The cell reaction given is,
$\text{Ni}\left( \text{s} \right)+2\text{A}{{\text{g}}^{+}}\left( 0.002\text{M} \right)\xrightarrow{{}}\text{N}{{\text{i}}^{2+}}\left( 0.160\text{M} \right)+2\text{Ag}\left( \text{s} \right)$
From the above cell reaction, we can see that 2 electrons are transferred. Thus, $n=2$.

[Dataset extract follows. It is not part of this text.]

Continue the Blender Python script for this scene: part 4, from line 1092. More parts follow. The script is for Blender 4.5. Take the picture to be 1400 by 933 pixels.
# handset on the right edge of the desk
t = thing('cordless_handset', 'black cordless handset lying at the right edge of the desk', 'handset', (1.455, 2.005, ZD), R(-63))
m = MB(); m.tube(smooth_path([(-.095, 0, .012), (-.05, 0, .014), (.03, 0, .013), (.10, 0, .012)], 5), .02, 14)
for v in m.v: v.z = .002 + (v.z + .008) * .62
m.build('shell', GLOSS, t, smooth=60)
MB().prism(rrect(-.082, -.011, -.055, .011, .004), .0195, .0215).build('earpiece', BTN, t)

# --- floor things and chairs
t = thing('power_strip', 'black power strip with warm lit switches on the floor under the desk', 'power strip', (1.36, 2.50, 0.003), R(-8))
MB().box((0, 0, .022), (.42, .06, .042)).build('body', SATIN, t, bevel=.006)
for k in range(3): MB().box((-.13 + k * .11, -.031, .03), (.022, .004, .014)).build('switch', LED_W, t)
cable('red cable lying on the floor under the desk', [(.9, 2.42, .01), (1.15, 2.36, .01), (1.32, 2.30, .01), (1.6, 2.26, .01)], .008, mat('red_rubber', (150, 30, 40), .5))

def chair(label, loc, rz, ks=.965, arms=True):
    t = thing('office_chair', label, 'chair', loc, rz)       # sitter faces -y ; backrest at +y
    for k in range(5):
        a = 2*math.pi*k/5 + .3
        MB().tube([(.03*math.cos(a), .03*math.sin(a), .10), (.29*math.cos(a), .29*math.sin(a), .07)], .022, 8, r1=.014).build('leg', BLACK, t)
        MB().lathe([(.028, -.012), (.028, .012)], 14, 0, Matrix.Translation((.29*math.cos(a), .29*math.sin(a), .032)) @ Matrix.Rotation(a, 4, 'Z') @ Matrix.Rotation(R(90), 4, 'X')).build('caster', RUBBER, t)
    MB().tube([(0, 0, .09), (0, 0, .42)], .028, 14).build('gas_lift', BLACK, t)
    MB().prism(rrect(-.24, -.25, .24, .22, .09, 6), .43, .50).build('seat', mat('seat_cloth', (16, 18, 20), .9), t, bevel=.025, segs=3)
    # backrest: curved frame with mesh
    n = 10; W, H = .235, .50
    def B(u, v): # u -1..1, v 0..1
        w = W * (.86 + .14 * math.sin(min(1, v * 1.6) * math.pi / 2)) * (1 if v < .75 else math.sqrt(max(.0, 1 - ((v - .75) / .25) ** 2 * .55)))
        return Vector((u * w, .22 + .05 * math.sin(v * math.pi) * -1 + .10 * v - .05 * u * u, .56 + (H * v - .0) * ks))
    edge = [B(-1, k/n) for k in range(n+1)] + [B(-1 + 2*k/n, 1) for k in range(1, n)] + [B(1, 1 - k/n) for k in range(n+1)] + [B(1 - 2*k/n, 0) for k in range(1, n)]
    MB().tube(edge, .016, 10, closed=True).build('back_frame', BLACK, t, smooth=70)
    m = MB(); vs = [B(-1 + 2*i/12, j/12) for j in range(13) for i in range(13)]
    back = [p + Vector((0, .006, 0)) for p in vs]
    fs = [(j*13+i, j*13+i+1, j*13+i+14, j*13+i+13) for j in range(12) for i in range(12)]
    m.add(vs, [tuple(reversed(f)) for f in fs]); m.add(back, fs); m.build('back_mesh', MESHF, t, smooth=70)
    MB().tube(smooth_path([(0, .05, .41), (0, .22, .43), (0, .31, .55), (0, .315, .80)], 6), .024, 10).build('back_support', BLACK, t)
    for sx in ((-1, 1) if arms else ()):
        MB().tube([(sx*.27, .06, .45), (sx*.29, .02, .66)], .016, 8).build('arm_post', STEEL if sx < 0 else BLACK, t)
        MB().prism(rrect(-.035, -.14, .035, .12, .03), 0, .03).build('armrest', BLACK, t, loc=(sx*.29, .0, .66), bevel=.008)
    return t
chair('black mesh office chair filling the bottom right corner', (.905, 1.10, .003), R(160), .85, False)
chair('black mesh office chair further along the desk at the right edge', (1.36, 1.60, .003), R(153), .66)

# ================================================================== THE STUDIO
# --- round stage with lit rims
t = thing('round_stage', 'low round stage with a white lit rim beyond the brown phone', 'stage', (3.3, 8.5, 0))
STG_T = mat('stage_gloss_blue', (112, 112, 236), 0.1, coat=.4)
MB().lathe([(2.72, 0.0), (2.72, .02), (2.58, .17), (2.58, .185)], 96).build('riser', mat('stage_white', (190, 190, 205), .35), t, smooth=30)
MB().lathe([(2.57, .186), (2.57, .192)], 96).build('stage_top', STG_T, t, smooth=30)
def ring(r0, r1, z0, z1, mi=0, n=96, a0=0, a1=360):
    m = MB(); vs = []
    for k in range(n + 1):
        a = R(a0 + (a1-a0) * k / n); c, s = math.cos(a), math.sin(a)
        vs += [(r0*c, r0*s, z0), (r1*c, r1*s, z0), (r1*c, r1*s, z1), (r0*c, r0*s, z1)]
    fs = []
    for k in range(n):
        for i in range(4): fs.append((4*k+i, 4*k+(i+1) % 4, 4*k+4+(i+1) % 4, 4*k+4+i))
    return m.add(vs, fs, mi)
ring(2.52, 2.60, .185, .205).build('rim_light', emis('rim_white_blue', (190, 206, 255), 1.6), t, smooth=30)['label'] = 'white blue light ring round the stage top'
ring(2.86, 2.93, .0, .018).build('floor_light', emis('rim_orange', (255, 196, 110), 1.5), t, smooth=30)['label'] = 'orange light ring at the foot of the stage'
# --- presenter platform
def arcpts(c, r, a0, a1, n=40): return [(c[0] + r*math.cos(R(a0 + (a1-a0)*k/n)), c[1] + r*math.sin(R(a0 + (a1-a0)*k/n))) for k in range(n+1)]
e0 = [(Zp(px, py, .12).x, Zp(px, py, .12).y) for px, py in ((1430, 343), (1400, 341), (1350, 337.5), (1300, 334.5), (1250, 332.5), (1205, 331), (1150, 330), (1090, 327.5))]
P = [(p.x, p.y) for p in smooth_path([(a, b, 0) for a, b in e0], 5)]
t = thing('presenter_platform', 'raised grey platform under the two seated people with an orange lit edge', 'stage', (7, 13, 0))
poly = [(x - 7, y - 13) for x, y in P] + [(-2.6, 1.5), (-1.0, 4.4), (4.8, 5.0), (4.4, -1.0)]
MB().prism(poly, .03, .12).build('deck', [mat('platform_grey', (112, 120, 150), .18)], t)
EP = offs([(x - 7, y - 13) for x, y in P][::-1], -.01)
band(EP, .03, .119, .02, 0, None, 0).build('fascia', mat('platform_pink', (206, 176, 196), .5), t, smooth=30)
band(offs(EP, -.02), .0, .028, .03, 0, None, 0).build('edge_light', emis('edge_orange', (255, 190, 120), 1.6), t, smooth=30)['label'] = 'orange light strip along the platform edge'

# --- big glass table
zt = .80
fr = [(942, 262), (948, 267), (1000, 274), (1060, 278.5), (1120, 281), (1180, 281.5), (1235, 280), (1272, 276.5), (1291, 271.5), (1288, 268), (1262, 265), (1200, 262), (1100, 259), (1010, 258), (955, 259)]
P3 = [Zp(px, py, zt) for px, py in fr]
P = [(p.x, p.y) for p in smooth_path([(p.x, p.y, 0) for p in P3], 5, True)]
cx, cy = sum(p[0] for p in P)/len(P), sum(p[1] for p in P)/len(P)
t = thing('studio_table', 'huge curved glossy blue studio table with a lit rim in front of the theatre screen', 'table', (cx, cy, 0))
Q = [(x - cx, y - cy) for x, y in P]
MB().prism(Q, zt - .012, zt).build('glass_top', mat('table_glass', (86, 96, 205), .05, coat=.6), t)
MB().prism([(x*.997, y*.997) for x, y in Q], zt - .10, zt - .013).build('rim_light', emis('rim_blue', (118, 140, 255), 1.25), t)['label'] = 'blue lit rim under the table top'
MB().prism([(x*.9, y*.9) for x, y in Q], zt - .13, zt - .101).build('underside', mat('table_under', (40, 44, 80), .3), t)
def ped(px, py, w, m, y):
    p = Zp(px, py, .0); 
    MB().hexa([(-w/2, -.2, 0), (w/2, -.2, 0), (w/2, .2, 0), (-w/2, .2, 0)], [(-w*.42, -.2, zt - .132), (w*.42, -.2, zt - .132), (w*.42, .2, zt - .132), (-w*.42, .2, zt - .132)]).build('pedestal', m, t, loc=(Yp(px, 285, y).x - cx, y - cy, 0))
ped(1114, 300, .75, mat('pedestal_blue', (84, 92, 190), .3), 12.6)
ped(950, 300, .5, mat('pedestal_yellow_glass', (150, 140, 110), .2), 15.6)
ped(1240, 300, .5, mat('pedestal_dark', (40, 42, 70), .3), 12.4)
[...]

The reaction quotient ${{Q}_{C}}$ can be calculated by dividing the concentration of the product with the concentration of reactants. This can be seen as,
${{Q}_{C}}=\dfrac{\left[ \text{N}{{\text{i}}^{2+}} \right]}{{{\left[ \text{A}{{\text{g}}^{+}} \right]}^{2}}}$
Thus, the Nernst equation now becomes,
${{\text{E}}_{\text{cell}}}={{\text{E}}^{\circ }}-\dfrac{0.0591}{n}\log \dfrac{\left[ \text{N}{{\text{i}}^{2+}} \right]}{{{\left[ \text{A}{{\text{g}}^{+}} \right]}^{2}}}$
The cell equation mentioned in the question gives $\left[ \text{N}{{\text{i}}^{2+}} \right]=0.160\text{M}$, $\left[ \text{A}{{\text{g}}^{+}} \right]=0.002\text{M}$ and ${{\text{E}}^{\circ }}=1.05\ \text{V}$ . Now, substitute all the obtained values in the Nernst equation and calculate the cell potential. This gives,
$\begin{align}
  & {{\text{E}}_{\text{cell}}}={{\text{E}}^{\circ }}-\dfrac{0.0591}{n}\log \dfrac{\left[ \text{N}{{\text{i}}^{2+}} \right]}{{{\left[ \text{A}{{\text{g}}^{+}} \right]}^{2}}} \\
 & =1.05-\dfrac{0.0591}{2}\log \dfrac{0.160}{{{\left( 0.002 \right)}^{2}}} \\
 & =1.05-0.02955\log \left( 4\times {{10}^{4}} \right) \\
 & =0.91\ \text{V}
\end{align}$

Thus, the correct option is (B).

Note:
Correctly determine the number of electrons transferred. Correctly determine the value of logarithmic of the reaction quotient as using natural log can lead to different results. Determine the reaction coefficient as it is obtained as the division of concentration of product with the concentration of reactants.